信念と誇りを胸に 県消防学校で卒業式

卒業証書を受け取る西村さん
卒業証書を受け取る西村さん

和歌山市加太の県消防学校で初任教育第48期生58人が約6カ月の課程を修了し、13日に同校で卒業式が行われた。

市消防局と、県内14の消防本部で採用された18~27歳が4月に入学。9月までの半年間、厳しい訓練に励んできた。

式の前には卒業生が、出席した家族らの前で教育訓練の集大成として、建物火災を想定した人命救助や消火活動などを披露した。

訓練するわが子の姿を写真に収めていた、かつらぎ町の木下具美さん(48)は「キリッとしてかっこいい」とにっこり。

和歌山市の辻佐智子さん(52)は「祖父、父が消防士で、息子は幼稚園の頃からずっと消防士になるのが夢だった。それが現実になって感動している」と笑顔だった。

その後、行われた式では、卒業生一人ひとりの名前が呼ばれ、卒業生を代表して海南市消防本部の西村向陽さん(23)に堀田和仁校長から卒業証書が手渡された。

堀田校長は「体力の限界を超えた過酷な訓練は、これからの消防人生の大きな自信になったと思う。明日からは先輩の指導のもと、真の消防のプロフェッショナルになるよう頑張ってください」と激励。

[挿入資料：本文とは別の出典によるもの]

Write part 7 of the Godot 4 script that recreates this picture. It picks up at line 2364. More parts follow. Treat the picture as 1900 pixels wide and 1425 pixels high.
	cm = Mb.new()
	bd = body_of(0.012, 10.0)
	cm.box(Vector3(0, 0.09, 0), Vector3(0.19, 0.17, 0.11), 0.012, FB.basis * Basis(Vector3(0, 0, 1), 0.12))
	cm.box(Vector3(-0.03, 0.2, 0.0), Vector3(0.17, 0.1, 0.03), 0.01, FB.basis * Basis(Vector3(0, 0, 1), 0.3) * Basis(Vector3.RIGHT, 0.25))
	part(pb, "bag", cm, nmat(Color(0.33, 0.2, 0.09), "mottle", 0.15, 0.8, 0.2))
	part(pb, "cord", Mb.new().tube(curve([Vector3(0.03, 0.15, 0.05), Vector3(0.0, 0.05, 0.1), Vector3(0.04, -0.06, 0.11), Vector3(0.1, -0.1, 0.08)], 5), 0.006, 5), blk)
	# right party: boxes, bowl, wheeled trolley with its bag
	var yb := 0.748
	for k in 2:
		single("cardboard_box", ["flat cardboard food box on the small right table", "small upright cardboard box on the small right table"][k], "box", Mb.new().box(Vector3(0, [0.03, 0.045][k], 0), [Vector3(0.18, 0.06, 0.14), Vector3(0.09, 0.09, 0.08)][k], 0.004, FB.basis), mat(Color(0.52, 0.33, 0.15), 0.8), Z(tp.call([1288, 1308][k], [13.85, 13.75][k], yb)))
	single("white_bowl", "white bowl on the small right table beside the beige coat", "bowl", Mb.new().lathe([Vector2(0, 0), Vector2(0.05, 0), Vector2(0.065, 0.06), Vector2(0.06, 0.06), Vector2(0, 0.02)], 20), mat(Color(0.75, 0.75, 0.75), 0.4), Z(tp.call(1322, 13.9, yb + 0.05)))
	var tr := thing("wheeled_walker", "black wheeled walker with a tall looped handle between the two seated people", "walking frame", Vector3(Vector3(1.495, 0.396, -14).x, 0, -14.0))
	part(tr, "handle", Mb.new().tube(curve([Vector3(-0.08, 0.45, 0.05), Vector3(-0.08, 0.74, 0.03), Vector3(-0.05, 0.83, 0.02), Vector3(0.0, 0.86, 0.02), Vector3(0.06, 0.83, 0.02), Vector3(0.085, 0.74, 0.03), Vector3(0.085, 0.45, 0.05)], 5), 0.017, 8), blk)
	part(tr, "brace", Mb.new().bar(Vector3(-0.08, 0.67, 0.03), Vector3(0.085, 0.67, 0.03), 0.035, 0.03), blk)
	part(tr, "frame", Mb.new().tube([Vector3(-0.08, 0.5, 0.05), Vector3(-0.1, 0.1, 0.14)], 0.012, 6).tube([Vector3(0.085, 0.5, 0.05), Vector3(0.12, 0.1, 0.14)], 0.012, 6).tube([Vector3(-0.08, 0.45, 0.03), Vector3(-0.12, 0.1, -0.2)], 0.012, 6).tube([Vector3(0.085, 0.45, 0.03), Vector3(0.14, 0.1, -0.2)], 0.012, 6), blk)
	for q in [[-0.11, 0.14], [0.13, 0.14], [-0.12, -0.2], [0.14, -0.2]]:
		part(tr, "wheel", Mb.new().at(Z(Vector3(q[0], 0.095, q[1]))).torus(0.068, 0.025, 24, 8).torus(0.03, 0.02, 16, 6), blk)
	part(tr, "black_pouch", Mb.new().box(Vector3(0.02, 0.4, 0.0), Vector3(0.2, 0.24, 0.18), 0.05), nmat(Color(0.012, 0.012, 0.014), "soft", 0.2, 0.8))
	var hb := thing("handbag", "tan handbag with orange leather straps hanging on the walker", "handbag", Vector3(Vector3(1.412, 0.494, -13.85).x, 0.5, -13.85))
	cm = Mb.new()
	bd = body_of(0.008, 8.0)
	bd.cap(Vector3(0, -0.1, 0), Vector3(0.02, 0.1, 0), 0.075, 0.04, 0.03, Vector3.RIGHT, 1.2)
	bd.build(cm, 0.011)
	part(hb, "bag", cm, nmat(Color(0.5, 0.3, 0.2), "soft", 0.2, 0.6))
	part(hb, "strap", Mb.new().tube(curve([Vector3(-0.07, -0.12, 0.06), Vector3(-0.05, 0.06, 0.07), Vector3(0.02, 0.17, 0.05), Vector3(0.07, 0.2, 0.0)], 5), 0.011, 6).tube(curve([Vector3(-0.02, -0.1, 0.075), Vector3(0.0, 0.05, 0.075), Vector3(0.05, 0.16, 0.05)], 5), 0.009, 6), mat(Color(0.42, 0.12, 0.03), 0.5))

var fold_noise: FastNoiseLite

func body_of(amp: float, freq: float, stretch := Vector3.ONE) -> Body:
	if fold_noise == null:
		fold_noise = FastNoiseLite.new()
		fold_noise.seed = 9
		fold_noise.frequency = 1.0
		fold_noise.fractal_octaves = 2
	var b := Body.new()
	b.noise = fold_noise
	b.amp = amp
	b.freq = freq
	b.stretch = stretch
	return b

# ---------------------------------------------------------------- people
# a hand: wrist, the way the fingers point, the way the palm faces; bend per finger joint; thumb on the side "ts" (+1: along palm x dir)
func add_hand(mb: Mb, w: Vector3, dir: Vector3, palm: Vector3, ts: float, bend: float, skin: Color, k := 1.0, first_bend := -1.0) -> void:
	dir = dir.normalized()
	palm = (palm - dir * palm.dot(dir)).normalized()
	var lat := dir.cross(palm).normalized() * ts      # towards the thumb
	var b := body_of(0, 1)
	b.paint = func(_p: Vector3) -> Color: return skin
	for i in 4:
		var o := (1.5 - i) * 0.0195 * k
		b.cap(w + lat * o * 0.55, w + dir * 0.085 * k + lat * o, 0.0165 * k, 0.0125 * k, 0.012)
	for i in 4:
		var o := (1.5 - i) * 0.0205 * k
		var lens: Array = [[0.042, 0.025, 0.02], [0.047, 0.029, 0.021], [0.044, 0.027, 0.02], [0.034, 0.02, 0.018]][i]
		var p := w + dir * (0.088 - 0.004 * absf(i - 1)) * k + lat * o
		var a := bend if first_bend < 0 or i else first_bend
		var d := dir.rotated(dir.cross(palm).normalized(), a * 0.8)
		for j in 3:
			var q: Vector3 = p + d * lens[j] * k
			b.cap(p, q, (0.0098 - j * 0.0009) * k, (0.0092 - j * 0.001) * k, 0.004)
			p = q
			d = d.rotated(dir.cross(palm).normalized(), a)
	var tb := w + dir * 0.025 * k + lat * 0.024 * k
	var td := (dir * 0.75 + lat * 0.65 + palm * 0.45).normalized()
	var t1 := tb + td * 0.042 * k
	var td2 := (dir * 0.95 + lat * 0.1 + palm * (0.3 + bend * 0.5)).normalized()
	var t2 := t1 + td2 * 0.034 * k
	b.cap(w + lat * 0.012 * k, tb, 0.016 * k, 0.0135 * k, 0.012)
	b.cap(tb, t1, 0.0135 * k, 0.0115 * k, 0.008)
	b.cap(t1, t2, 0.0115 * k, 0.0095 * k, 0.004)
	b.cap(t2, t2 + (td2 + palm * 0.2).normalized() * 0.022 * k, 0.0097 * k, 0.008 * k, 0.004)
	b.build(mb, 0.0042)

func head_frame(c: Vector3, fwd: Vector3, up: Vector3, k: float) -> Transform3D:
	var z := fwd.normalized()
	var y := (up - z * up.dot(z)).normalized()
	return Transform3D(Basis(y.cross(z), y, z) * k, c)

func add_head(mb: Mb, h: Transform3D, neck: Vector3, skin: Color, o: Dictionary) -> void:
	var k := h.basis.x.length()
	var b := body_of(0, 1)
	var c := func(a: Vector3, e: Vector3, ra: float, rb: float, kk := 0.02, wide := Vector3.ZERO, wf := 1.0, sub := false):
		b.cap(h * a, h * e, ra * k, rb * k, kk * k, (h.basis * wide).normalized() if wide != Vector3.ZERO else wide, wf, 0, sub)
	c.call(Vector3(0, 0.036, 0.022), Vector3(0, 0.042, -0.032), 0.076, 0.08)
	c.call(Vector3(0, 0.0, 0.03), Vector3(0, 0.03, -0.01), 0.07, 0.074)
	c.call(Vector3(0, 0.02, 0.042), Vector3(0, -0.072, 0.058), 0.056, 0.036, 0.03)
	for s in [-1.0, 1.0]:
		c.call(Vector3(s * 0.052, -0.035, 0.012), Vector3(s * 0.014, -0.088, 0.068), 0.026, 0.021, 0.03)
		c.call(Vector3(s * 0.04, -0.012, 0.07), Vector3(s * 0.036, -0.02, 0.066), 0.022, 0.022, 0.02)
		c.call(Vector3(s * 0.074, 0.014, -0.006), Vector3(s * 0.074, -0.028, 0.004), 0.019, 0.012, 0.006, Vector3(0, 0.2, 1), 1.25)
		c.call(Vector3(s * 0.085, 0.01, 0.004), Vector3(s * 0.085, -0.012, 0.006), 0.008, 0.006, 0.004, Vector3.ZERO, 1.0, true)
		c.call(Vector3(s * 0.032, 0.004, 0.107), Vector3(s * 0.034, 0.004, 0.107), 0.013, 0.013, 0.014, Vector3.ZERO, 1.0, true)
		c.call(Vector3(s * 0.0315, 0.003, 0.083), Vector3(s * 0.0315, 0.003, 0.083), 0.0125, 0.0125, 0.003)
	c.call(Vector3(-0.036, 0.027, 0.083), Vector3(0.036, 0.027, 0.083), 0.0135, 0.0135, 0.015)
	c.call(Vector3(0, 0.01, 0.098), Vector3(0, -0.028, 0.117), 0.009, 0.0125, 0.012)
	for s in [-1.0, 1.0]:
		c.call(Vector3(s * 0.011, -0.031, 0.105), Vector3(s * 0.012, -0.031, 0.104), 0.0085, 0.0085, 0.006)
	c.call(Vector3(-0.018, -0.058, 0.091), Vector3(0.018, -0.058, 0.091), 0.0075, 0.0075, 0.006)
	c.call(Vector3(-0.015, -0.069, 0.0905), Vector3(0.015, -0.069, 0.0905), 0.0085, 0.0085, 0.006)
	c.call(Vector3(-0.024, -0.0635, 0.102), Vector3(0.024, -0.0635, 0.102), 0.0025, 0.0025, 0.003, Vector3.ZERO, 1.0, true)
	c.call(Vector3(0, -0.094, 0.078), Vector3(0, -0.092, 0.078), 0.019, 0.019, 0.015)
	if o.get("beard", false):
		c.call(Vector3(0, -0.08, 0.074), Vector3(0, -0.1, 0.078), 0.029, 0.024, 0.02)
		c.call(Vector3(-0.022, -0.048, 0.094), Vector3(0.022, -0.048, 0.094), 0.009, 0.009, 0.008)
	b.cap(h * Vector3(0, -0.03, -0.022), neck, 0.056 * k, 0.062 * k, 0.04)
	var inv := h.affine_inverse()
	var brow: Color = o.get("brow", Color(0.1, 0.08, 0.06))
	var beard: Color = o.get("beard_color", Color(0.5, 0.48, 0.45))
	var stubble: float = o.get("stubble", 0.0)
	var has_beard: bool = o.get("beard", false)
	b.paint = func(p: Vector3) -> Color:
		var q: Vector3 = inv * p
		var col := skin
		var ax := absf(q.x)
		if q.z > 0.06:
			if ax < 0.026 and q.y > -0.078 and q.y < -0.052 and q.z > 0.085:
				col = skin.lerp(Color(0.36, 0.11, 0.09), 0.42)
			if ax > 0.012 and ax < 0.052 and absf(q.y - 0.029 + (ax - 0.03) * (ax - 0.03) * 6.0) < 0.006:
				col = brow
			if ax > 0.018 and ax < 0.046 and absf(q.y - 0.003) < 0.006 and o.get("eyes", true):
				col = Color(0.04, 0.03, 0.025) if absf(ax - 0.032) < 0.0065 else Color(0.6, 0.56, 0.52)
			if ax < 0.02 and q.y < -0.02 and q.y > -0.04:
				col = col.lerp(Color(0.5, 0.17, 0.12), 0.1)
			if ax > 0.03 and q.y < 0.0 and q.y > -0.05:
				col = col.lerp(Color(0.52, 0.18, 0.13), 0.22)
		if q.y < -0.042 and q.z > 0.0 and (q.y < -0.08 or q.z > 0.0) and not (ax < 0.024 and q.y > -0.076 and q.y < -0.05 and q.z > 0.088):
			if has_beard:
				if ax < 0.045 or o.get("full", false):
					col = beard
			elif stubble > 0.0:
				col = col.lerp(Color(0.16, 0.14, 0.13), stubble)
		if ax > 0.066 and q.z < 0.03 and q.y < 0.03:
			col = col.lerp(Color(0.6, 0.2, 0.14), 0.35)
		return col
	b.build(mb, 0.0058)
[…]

御坊市消防本部の小松千尋さん(27)は「この半年間で人を助けることの難しさや、消防の厳しさ、崇高な使命感と責任の重さを痛切に感じながら成長することができました。この消防学校で培った信念と誇りを胸に、全力で職務を全うします」と謝辞を述べた。

成績が優秀で他の生徒の模範になったとし、県知事賞が授与された和歌山市消防局の吉田理石さん(25)は「人間力、スキルをバランス良く持ち合わせ、仲間や市民から信頼される存在になりたい」と目を輝かせた。